*Aim of the exercise*
Copy each line of the data below exactly, leaving out pictures.

[START Source excerpt]

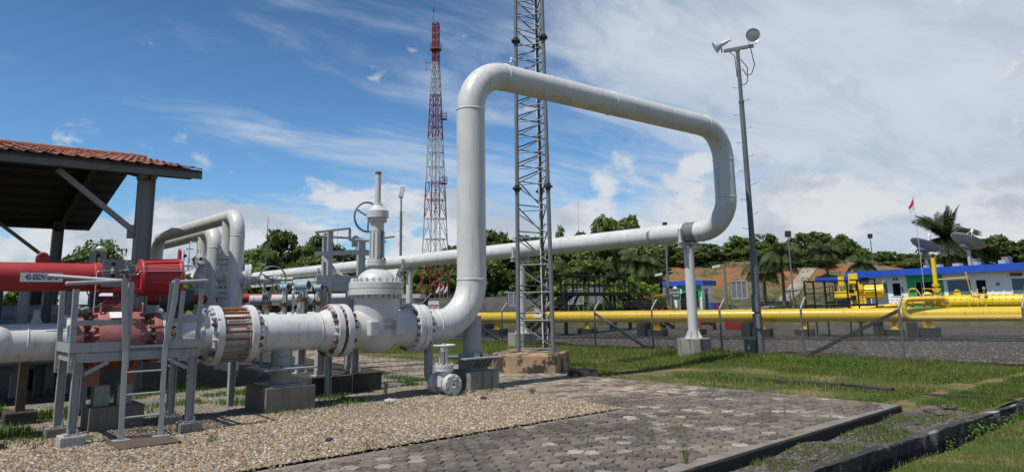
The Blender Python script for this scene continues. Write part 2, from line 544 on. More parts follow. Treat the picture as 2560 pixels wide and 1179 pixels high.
def piece(name, me, parent, loc, q=None, sc=None):
    """one of many alike pieces: shares its mesh"""
    o = link(name, me, parent, loc)
    if q is not None:
        o.rotation_mode = 'QUATERNION'
        o.rotation_quaternion = q
    if sc is not None:
        o.scale = sc if hasattr(sc, '__len__') else (sc, sc, sc)
    return o


def copy_tree(o, parent=None):
    c = o.copy()
    COL.objects.link(c)
    OFF[c] = OFF[o].copy()
    if parent is not None:
        c.parent = parent
    for ch in list(o.children):
        copy_tree(ch, c)
    return c


def again(src, loc, label=None, group=None, rz=0, sc=None):
    c = copy_tree(src)
    c.location = loc
    OFF[c] = Vector(loc)
    if rz:
        c.rotation_euler = (0, 0, rz)
    if sc is not None:
        c.scale = sc if hasattr(sc, '__len__') else (sc, sc, sc)
    if label:
        c['label'] = label
    if group:
        c['group'] = group
    return c


def words(name, txt, size, mat, parent, loc, right, upd, align='CENTER', ext=.001, spacing=1.0, bold=0.0):
    """flat lettering: right = reading direction, upd = up direction"""
    cu = bpy.data.curves.new(name, 'FONT')
    cu.body = txt
    cu.size = size
    cu.align_x = align
    cu.align_y = 'CENTER'
    cu.extrude = ext
    cu.offset = bold
    cu.space_character = spacing
    tmp = bpy.data.objects.new(name, cu)
    COL.objects.link(tmp)
    bpy.context.view_layer.update()
    me = bpy.data.meshes.new_from_object(tmp.evaluated_get(bpy.context.evaluated_depsgraph_get()))
    bpy.data.objects.remove(tmp)
    me.name = name
    me.materials.clear()
    me.materials.append(mat)
    o = link(name, me, parent, loc)
    r, u = Vector(right).normalized(), Vector(upd).normalized()
    nz = r.cross(u)
    o.rotation_mode = 'QUATERNION'
    o.rotation_quaternion = Matrix((r, u, nz)).transposed().to_quaternion()
    return o


def npmesh(name, verts, faces, mats, smooth=False):
    """verts (n,3), faces (m,k) arrays"""
    me = bpy.data.meshes.new(name)
    verts = np.ascontiguousarray(verts, dtype=np.float32)
    faces = np.ascontiguousarray(faces, dtype=np.int32)
    m, k = faces.shape
    me.vertices.add(len(verts))
    me.vertices.foreach_set('co', verts.ravel())
    me.loops.add(m * k)
    me.loops.foreach_set('vertex_index', faces.ravel())
    me.polygons.add(m)
    me.polygons.foreach_set('loop_start', np.arange(0, m * k, k, dtype=np.int32))
    for mt in (mats if isinstance(mats, (list, tuple)) else [mats]):
        me.materials.append(mt)
    me.polygons.foreach_set('use_smooth', np.full(m, smooth))
    me.update(calc_edges=True)
    me.validate()
    return me


def bolt_mesh(name, r, h, stud=.5, n=6, mat=None):
    """hexagon nut with a stub of stud, standing on z = 0"""
    b = MB()
    b.lathe((0, 0, 0), (0, 0, 1), [(0, r), (h * .85, r), (h, r * .86)], n, sharp=10)
    b.add([(r * .86 * math.cos(2 * PI * k / n + 0), r * .86 * math.sin(2 * PI * k / n), h) for k in range(n)], [tuple(range(n))])
    for i in range(len(b.sm)):
        b.sm[i] = False
    if stud:
        b.cyl((0, 0, h * .9), (0, 0, h * (1 + stud)), r * .55, n=8)
    return b.mesh(name, mat)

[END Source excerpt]

*Solution to this task*
The Blender Python script for this scene continues. Write part 2, from line 544 on. More parts follow. Treat the picture as 2560 pixels wide and 1179 pixels high.
def piece(name, me, parent, loc, q=None, sc=None):
    """one of many alike pieces: shares its mesh"""
    o = link(name, me, parent, loc)
    if q is not None:
        o.rotation_mode = 'QUATERNION'
        o.rotation_quaternion = q
    if sc is not None:
        o.scale = sc if hasattr(sc, '__len__') else (sc, sc, sc)
    return o


def copy_tree(o, parent=None):
    c = o.copy()
    COL.objects.link(c)
    OFF[c] = OFF[o].copy()
    if parent is not None:
        c.parent = parent
    for ch in list(o.children):
        copy_tree(ch, c)
    return c


def again(src, loc, label=None, group=None, rz=0, sc=None):
    c = copy_tree(src)
    c.location = loc
    OFF[c] = Vector(loc)
    if rz:
        c.rotation_euler = (0, 0, rz)
    if sc is not None:
        c.scale = sc if hasattr(sc, '__len__') else (sc, sc, sc)
    if label:
        c['label'] = label
    if group:
        c['group'] = group
    return c


def words(name, txt, size, mat, parent, loc, right, upd, align='CENTER', ext=.001, spacing=1.0, bold=0.0):
    """flat lettering: right = reading direction, upd = up direction"""
    cu = bpy.data.curves.new(name, 'FONT')
    cu.body = txt
    cu.size = size
    cu.align_x = align
    cu.align_y = 'CENTER'
    cu.extrude = ext
    cu.offset = bold
    cu.space_character = spacing
    tmp = bpy.data.objects.new(name, cu)
    COL.objects.link(tmp)
    bpy.context.view_layer.update()
    me = bpy.data.meshes.new_from_object(tmp.evaluated_get(bpy.context.evaluated_depsgraph_get()))
    bpy.data.objects.remove(tmp)
    me.name = name
    me.materials.clear()
    me.materials.append(mat)
    o = link(name, me, parent, loc)
    r, u = Vector(right).normalized(), Vector(upd).normalized()
    nz = r.cross(u)
    o.rotation_mode = 'QUATERNION'
    o.rotation_quaternion = Matrix((r, u, nz)).transposed().to_quaternion()
    return o


def npmesh(name, verts, faces, mats, smooth=False):
    """verts (n,3), faces (m,k) arrays"""
    me = bpy.data.meshes.new(name)
    verts = np.ascontiguousarray(verts, dtype=np.float32)
    faces = np.ascontiguousarray(faces, dtype=np.int32)
    m, k = faces.shape
    me.vertices.add(len(verts))
    me.vertices.foreach_set('co', verts.ravel())
    me.loops.add(m * k)
    me.loops.foreach_set('vertex_index', faces.ravel())
    me.polygons.add(m)
    me.polygons.foreach_set('loop_start', np.arange(0, m * k, k, dtype=np.int32))
    for mt in (mats if isinstance(mats, (list, tuple)) else [mats]):
        me.materials.append(mt)
    me.polygons.foreach_set('use_smooth', np.full(m, smooth))
    me.update(calc_edges=True)
    me.validate()
    return me


def bolt_mesh(name, r, h, stud=.5, n=6, mat=None):
    """hexagon nut with a stub of stud, standing on z = 0"""
    b = MB()
    b.lathe((0, 0, 0), (0, 0, 1), [(0, r), (h * .85, r), (h, r * .86)], n, sharp=10)
    b.add([(r * .86 * math.cos(2 * PI * k / n + 0), r * .86 * math.sin(2 * PI * k / n), h) for k in range(n)], [tuple(range(n))])
    for i in range(len(b.sm)):
        b.sm[i] = False
    if stud:
        b.cyl((0, 0, h * .9), (0, 0, h * (1 + stud)), r * .55, n=8)
    return b.mesh(name, mat)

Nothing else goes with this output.